- Supplied material -
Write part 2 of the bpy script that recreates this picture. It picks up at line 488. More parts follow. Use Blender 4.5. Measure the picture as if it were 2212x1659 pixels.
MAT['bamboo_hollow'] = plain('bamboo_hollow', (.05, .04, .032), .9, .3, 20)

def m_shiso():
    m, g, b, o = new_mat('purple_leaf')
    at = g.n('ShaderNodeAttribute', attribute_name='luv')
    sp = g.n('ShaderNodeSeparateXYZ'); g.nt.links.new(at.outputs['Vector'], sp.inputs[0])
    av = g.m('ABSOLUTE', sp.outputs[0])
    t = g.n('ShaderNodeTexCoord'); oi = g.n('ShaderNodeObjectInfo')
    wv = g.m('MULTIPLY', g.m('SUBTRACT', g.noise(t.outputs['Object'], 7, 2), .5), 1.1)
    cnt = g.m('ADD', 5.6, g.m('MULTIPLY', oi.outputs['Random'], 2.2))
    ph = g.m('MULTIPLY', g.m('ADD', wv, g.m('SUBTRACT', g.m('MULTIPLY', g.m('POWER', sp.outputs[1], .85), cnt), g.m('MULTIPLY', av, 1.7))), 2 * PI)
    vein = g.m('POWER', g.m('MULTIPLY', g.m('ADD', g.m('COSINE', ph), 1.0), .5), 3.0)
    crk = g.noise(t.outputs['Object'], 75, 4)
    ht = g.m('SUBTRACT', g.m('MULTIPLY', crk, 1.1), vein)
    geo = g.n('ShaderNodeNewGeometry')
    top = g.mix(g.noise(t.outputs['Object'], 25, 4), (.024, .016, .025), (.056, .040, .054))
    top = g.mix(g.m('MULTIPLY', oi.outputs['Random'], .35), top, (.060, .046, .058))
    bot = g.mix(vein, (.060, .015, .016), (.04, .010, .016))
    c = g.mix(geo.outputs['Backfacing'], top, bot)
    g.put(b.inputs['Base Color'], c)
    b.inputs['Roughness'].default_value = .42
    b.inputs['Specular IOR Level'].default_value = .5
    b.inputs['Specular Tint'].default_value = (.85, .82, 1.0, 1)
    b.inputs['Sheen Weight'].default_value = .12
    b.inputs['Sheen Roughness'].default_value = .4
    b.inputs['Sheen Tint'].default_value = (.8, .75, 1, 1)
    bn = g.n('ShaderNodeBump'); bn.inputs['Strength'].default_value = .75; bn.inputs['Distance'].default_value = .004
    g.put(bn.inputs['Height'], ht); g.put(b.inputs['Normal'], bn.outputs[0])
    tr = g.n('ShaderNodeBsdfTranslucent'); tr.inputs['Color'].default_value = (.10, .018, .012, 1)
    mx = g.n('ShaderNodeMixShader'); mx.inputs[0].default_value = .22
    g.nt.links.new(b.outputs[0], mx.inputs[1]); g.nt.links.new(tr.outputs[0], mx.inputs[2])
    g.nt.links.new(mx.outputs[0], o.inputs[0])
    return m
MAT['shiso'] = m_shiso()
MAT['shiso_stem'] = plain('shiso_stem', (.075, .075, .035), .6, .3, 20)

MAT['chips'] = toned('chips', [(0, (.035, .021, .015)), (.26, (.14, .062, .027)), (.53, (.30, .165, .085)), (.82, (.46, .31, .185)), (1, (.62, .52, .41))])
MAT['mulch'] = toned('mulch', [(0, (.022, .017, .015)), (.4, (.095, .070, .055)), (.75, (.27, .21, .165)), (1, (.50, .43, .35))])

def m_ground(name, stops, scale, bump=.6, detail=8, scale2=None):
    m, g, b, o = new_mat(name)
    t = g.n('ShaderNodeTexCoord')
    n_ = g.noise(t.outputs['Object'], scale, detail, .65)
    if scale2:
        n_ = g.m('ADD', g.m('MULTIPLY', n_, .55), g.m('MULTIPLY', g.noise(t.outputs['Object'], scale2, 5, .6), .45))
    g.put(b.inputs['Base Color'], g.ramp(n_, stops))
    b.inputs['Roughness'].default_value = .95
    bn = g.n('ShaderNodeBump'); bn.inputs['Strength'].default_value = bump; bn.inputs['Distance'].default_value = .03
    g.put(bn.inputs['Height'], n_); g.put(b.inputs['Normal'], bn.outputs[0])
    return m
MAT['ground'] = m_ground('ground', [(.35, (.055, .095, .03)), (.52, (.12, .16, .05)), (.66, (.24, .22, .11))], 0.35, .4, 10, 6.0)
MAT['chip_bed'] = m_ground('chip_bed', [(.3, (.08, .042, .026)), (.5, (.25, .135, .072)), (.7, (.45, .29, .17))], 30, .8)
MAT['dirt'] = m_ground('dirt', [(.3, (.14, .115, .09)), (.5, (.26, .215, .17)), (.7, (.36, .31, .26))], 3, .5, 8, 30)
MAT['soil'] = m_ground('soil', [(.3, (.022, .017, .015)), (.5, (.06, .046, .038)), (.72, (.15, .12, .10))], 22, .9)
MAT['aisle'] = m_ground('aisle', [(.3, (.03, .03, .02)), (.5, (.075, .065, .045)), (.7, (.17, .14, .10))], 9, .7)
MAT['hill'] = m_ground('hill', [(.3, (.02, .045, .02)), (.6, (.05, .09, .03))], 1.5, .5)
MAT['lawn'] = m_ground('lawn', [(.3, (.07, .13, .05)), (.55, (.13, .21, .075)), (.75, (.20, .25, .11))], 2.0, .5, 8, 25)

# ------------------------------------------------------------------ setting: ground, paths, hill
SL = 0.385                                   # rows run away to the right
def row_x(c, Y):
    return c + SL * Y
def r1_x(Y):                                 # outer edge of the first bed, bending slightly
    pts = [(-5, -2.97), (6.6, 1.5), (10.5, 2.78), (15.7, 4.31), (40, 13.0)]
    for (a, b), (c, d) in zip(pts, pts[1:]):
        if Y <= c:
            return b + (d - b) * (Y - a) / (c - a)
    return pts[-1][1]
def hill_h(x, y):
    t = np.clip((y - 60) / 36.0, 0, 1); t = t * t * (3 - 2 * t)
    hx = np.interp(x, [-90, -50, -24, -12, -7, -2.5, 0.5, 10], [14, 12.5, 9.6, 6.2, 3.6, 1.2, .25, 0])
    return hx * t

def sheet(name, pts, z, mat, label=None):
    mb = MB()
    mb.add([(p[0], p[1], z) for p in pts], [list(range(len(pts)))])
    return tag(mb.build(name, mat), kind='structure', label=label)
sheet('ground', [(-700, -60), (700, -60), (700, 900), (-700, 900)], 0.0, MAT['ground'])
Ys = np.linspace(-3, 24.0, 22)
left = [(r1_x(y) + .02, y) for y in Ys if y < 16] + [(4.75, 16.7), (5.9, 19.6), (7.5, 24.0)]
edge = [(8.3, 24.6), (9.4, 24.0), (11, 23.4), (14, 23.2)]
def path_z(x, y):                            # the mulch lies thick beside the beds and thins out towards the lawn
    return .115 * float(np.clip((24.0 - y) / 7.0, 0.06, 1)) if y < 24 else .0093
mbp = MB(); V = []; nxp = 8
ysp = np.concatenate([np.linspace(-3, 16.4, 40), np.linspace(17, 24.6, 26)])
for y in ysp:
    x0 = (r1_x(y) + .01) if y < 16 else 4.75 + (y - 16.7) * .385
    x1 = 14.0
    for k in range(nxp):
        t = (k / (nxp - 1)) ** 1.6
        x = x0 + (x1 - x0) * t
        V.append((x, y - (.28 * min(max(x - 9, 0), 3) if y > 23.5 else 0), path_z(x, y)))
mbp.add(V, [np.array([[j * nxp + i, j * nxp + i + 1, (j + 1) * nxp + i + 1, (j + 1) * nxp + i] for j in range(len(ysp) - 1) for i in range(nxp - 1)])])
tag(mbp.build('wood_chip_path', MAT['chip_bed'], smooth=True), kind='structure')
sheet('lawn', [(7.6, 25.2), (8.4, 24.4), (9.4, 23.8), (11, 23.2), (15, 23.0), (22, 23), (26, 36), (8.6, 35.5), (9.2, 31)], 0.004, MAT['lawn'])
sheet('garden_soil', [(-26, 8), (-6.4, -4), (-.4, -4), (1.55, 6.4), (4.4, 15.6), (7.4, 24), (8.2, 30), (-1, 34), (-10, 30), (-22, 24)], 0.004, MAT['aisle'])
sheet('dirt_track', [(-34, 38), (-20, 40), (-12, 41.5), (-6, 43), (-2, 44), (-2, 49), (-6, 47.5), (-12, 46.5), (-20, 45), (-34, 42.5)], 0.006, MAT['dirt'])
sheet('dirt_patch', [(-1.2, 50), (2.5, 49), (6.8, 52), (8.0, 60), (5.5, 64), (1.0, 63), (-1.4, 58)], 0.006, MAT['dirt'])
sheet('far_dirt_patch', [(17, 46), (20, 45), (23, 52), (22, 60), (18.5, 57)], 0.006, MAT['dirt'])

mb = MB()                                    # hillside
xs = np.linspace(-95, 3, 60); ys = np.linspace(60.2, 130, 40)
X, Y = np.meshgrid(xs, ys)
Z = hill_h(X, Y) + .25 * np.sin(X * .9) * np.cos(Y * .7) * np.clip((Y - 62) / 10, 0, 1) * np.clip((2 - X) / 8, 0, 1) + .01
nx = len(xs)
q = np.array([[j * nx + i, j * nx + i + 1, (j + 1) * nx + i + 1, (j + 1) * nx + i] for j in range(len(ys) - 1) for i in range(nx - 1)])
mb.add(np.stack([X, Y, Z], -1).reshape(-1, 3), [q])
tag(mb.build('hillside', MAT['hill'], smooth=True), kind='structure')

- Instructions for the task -
Extract the first line above and each line after it up to and including the one with "(.05, .04, .032), .9, .3, 20)", please, exactly and with nothing else.

- Result of the task -
Write part 2 of the bpy script that recreates this picture. It picks up at line 488. More parts follow. Use Blender 4.5. Measure the picture as if it were 2212x1659 pixels.
MAT['bamboo_hollow'] = plain('bamboo_hollow', (.05, .04, .032), .9, .3, 20)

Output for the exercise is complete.